The MoU, signed on the sidelines of the United Nations Climate Change Conference (COP27) held in Egypt’s Sharm El Sheikh, was expected to lead to the official agreement in the upcoming COP28. However, due to the ongoing aggression on Gaza and the rejection of the Jordanian public regarding the agreement’s signing, Safadi announced the suspension of the agreement.

Water and energy experts emphasise maintaining state sovereignty over essential resources such as water and energy. Additionally, they suggest that Jordan should explore sustainable water resources and avoid reliance on external sources.

Accelerating work on the national carrier project and the Aqaba water desalination project, projected to supply the country with a sufficient water reserve using solar energy for desalination, offers a competitive edge for the Kingdom.

The Aqaba-Amman desalination and water transport project is a strategic project that aims to provide approximately 300 million cubic metres of desalinated water annually. Moreover, the project includes an intake plant to be based on the southern shore of Aqaba, desalination and pumping station in Aqaba, and a 450-kilometre pipeline, using clean and renewable energy. 

“The refusal to sign the deal is a political decision,” said Eyad Salameh, a water expert interviewed by The Jordan Times.

Salameh stressed the importance of sustainable water supply through the desalination of Aqaba’s waters, even if the initial cost is high, to preserve state sovereignty. He added that drinking water costs would remain within the budget of Jordanians.

The future lies in desalination projects, especially considering Jordan’s capacity to utilise solar energy for desalination. “Jordan is one of the best countries in the world for solar energy harvesting, with over 355 days of direct sunlight a year, particularly in Aqaba and the surrounding governates,” Salameh said.
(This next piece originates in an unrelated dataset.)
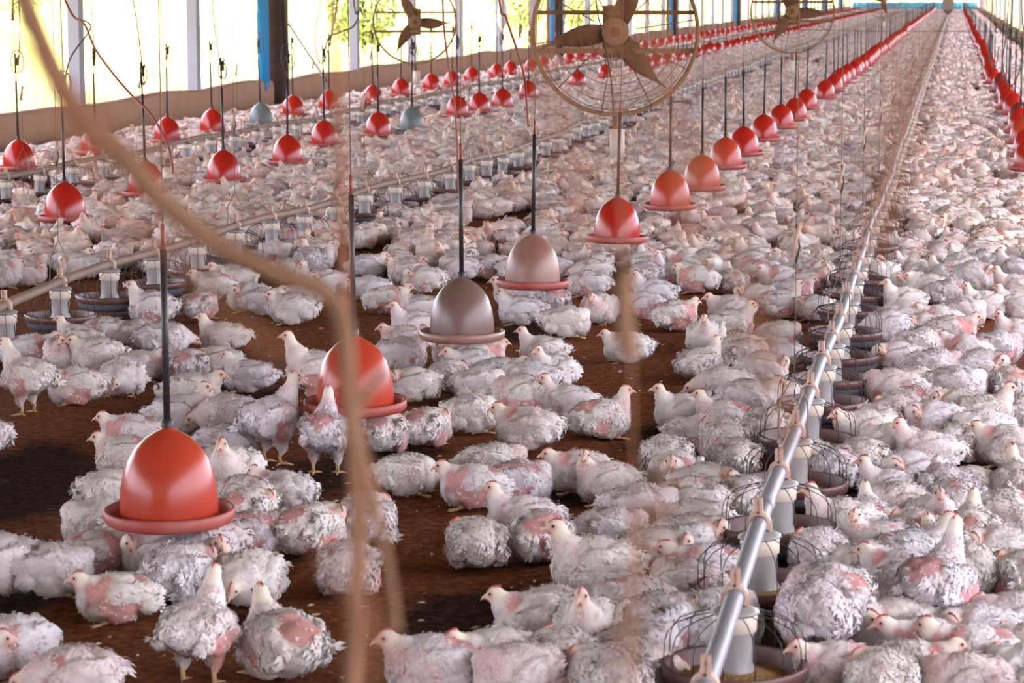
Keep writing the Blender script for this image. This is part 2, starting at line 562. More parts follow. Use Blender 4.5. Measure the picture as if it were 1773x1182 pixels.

Despite claims that Jordan can desalinate groundwater, Salameh cautioned that this would harm the ecosystem. Groundwater is the source of water springs in the south and depleting it would negatively impact the entire ecosystem.

Salameh highlighted Jordan’s need for hundreds of millions of water cubes annually, urging the government to find a sustainable source as groundwater supply is limited.

Ayoub Abu Dayyeh, an energy expert, told The Jordan Times that effective water management is crucial to overcoming water scarcity in Jordan. He emphasised two dimensions of water management: technical improvements and creating awareness.

“Repairing old and rusty pipelines and upgrading the infrastructure of the water network are essential. Water wastage amounts to approximately 40 per cent of water resources in Jordan, equivalent to hundreds of millions of cubic metres annually,” added Abu Dayyeh.

He urged the government to take the project seriously, estimating it could save up to 200 million cubic metres of water annually.

Abu Dayyeh stressed the importance of spreading awareness and amending legislation to prohibit water wastage. He added that desalination of saltwater through solar energy is vital for securing a sustainable water supply.